- **Recorded information**
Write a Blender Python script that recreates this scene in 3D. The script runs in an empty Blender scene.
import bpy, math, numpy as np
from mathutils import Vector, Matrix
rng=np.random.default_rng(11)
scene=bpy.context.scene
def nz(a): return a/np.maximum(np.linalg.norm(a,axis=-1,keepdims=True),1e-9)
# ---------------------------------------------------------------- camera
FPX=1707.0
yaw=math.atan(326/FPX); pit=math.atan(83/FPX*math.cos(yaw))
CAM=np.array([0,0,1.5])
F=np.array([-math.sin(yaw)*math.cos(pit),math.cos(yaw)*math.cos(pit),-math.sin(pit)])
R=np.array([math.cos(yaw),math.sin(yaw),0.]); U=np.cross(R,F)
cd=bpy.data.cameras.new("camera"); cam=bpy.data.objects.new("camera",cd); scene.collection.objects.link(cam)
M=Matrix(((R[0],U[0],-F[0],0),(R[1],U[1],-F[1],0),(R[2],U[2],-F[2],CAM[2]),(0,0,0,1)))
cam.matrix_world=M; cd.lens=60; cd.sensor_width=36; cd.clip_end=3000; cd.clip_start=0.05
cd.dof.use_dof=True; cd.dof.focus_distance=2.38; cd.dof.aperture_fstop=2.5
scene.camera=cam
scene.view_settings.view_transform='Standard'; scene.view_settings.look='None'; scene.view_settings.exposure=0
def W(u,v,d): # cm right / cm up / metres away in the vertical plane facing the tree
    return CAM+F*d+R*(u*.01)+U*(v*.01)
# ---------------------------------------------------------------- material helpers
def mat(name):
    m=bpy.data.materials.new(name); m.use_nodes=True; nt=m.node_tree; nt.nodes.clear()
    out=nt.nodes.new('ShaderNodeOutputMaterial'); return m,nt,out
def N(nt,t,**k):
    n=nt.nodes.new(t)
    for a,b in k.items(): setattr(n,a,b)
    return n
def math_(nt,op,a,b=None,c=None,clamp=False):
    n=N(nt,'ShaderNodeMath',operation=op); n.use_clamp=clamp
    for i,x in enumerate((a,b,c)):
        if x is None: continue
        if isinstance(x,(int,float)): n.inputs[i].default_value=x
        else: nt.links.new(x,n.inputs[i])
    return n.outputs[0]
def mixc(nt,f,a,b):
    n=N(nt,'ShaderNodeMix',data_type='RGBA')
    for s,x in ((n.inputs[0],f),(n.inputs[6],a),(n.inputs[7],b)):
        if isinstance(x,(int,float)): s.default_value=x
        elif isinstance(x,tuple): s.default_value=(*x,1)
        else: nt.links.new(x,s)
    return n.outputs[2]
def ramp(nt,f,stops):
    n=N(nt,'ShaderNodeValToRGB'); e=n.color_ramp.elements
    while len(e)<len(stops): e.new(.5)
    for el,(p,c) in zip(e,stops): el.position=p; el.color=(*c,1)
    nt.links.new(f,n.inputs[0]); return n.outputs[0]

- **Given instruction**
Print the whole listing again, exactly.

- **The output**
Write a Blender Python script that recreates this scene in 3D. The script runs in an empty Blender scene.
import bpy, math, numpy as np
from mathutils import Vector, Matrix
rng=np.random.default_rng(11)
scene=bpy.context.scene
def nz(a): return a/np.maximum(np.linalg.norm(a,axis=-1,keepdims=True),1e-9)
# ---------------------------------------------------------------- camera
FPX=1707.0
yaw=math.atan(326/FPX); pit=math.atan(83/FPX*math.cos(yaw))
CAM=np.array([0,0,1.5])
F=np.array([-math.sin(yaw)*math.cos(pit),math.cos(yaw)*math.cos(pit),-math.sin(pit)])
R=np.array([math.cos(yaw),math.sin(yaw),0.]); U=np.cross(R,F)
cd=bpy.data.cameras.new("camera"); cam=bpy.data.objects.new("camera",cd); scene.collection.objects.link(cam)
M=Matrix(((R[0],U[0],-F[0],0),(R[1],U[1],-F[1],0),(R[2],U[2],-F[2],CAM[2]),(0,0,0,1)))
cam.matrix_world=M; cd.lens=60; cd.sensor_width=36; cd.clip_end=3000; cd.clip_start=0.05
cd.dof.use_dof=True; cd.dof.focus_distance=2.38; cd.dof.aperture_fstop=2.5
scene.camera=cam
scene.view_settings.view_transform='Standard'; scene.view_settings.look='None'; scene.view_settings.exposure=0
def W(u,v,d): # cm right / cm up / metres away in the vertical plane facing the tree
    return CAM+F*d+R*(u*.01)+U*(v*.01)
# ---------------------------------------------------------------- material helpers
def mat(name):
    m=bpy.data.materials.new(name); m.use_nodes=True; nt=m.node_tree; nt.nodes.clear()
    out=nt.nodes.new('ShaderNodeOutputMaterial'); return m,nt,out
def N(nt,t,**k):
    n=nt.nodes.new(t)
    for a,b in k.items(): setattr(n,a,b)
    return n
def math_(nt,op,a,b=None,c=None,clamp=False):
    n=N(nt,'ShaderNodeMath',operation=op); n.use_clamp=clamp
    for i,x in enumerate((a,b,c)):
        if x is None: continue
        if isinstance(x,(int,float)): n.inputs[i].default_value=x
        else: nt.links.new(x,n.inputs[i])
    return n.outputs[0]
def mixc(nt,f,a,b):
    n=N(nt,'ShaderNodeMix',data_type='RGBA')
    for s,x in ((n.inputs[0],f),(n.inputs[6],a),(n.inputs[7],b)):
        if isinstance(x,(int,float)): s.default_value=x
        elif isinstance(x,tuple): s.default_value=(*x,1)
        else: nt.links.new(x,s)
    return n.outputs[2]
def ramp(nt,f,stops):
    n=N(nt,'ShaderNodeValToRGB'); e=n.color_ramp.elements
    while len(e)<len(stops): e.new(.5)
    for el,(p,c) in zip(e,stops): el.position=p; el.color=(*c,1)
    nt.links.new(f,n.inputs[0]); return n.outputs[0]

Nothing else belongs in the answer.